▸ **MATERIAL FOR THIS TASK**:
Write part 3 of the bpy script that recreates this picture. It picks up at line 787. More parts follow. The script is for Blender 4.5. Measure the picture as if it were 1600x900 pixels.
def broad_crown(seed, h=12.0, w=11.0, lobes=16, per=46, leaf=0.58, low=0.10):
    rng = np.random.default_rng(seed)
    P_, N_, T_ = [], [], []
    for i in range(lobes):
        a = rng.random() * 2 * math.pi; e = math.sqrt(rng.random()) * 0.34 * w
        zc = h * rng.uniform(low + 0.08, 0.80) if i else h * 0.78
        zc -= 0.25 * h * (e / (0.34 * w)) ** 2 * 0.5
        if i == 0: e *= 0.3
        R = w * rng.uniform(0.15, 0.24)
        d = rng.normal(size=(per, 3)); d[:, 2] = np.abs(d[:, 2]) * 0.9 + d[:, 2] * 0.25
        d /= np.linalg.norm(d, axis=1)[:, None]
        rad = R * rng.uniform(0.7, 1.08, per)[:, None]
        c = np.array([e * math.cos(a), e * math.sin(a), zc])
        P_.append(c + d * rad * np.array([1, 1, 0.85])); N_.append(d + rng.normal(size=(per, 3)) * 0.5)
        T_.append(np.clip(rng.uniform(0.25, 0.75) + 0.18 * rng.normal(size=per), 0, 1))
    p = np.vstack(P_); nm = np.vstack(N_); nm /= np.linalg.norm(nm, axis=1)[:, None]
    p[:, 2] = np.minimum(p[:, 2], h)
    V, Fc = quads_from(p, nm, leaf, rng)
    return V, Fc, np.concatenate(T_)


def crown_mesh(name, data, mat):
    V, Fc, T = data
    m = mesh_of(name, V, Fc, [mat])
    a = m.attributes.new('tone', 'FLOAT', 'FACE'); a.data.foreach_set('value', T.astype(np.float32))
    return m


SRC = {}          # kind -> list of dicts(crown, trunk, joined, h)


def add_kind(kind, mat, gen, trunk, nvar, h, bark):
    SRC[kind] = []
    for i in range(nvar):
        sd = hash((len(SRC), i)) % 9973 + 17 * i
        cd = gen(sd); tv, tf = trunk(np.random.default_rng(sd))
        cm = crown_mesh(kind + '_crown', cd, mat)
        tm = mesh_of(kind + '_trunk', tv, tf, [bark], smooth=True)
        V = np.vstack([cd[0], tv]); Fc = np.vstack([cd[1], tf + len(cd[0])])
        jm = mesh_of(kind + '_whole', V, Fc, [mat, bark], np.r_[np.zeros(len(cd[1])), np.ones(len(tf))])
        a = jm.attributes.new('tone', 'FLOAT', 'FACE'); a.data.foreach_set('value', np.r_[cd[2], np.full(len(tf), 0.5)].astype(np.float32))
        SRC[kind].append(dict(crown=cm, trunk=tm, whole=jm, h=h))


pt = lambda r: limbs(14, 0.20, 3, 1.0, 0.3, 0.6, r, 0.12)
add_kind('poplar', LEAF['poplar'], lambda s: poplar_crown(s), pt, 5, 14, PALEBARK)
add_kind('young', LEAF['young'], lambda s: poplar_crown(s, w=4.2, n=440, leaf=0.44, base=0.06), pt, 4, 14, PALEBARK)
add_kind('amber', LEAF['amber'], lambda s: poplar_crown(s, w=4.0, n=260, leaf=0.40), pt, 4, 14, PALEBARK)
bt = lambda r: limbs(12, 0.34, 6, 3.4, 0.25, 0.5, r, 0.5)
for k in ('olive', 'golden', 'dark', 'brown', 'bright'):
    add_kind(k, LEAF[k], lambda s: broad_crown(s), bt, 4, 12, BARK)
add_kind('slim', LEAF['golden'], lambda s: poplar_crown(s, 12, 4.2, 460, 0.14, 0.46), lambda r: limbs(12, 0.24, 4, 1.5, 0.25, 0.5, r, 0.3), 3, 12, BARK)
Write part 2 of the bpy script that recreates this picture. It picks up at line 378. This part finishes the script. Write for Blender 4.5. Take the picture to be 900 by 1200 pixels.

▸ **TASK DESCRIPTION**:
Print the listing above in its entirety, with every line exact.

▸ **RESULT OF THIS EXERCISE**:
Write part 3 of the bpy script that recreates this picture. It picks up at line 787. More parts follow. The script is for Blender 4.5. Measure the picture as if it were 1600x900 pixels.
def broad_crown(seed, h=12.0, w=11.0, lobes=16, per=46, leaf=0.58, low=0.10):
    rng = np.random.default_rng(seed)
    P_, N_, T_ = [], [], []
    for i in range(lobes):
        a = rng.random() * 2 * math.pi; e = math.sqrt(rng.random()) * 0.34 * w
        zc = h * rng.uniform(low + 0.08, 0.80) if i else h * 0.78
        zc -= 0.25 * h * (e / (0.34 * w)) ** 2 * 0.5
        if i == 0: e *= 0.3
        R = w * rng.uniform(0.15, 0.24)
        d = rng.normal(size=(per, 3)); d[:, 2] = np.abs(d[:, 2]) * 0.9 + d[:, 2] * 0.25
        d /= np.linalg.norm(d, axis=1)[:, None]
        rad = R * rng.uniform(0.7, 1.08, per)[:, None]
        c = np.array([e * math.cos(a), e * math.sin(a), zc])
        P_.append(c + d * rad * np.array([1, 1, 0.85])); N_.append(d + rng.normal(size=(per, 3)) * 0.5)
        T_.append(np.clip(rng.uniform(0.25, 0.75) + 0.18 * rng.normal(size=per), 0, 1))
    p = np.vstack(P_); nm = np.vstack(N_); nm /= np.linalg.norm(nm, axis=1)[:, None]
    p[:, 2] = np.minimum(p[:, 2], h)
    V, Fc = quads_from(p, nm, leaf, rng)
    return V, Fc, np.concatenate(T_)


def crown_mesh(name, data, mat):
    V, Fc, T = data
    m = mesh_of(name, V, Fc, [mat])
    a = m.attributes.new('tone', 'FLOAT', 'FACE'); a.data.foreach_set('value', T.astype(np.float32))
    return m


SRC = {}          # kind -> list of dicts(crown, trunk, joined, h)


def add_kind(kind, mat, gen, trunk, nvar, h, bark):
    SRC[kind] = []
    for i in range(nvar):
        sd = hash((len(SRC), i)) % 9973 + 17 * i
        cd = gen(sd); tv, tf = trunk(np.random.default_rng(sd))
        cm = crown_mesh(kind + '_crown', cd, mat)
        tm = mesh_of(kind + '_trunk', tv, tf, [bark], smooth=True)
        V = np.vstack([cd[0], tv]); Fc = np.vstack([cd[1], tf + len(cd[0])])
        jm = mesh_of(kind + '_whole', V, Fc, [mat, bark], np.r_[np.zeros(len(cd[1])), np.ones(len(tf))])
        a = jm.attributes.new('tone', 'FLOAT', 'FACE'); a.data.foreach_set('value', np.r_[cd[2], np.full(len(tf), 0.5)].astype(np.float32))
        SRC[kind].append(dict(crown=cm, trunk=tm, whole=jm, h=h))


pt = lambda r: limbs(14, 0.20, 3, 1.0, 0.3, 0.6, r, 0.12)
add_kind('poplar', LEAF['poplar'], lambda s: poplar_crown(s), pt, 5, 14, PALEBARK)
add_kind('young', LEAF['young'], lambda s: poplar_crown(s, w=4.2, n=440, leaf=0.44, base=0.06), pt, 4, 14, PALEBARK)
add_kind('amber', LEAF['amber'], lambda s: poplar_crown(s, w=4.0, n=260, leaf=0.40), pt, 4, 14, PALEBARK)
bt = lambda r: limbs(12, 0.34, 6, 3.4, 0.25, 0.5, r, 0.5)
for k in ('olive', 'golden', 'dark', 'brown', 'bright'):
    add_kind(k, LEAF[k], lambda s: broad_crown(s), bt, 4, 12, BARK)
add_kind('slim', LEAF['golden'], lambda s: poplar_crown(s, 12, 4.2, 460, 0.14, 0.46), lambda r: limbs(12, 0.24, 4, 1.5, 0.25, 0.5, r, 0.3), 3, 12, BARK)
Write part 2 of the bpy script that recreates this picture. It picks up at line 378. This part finishes the script. Write for Blender 4.5. Take the picture to be 900 by 1200 pixels.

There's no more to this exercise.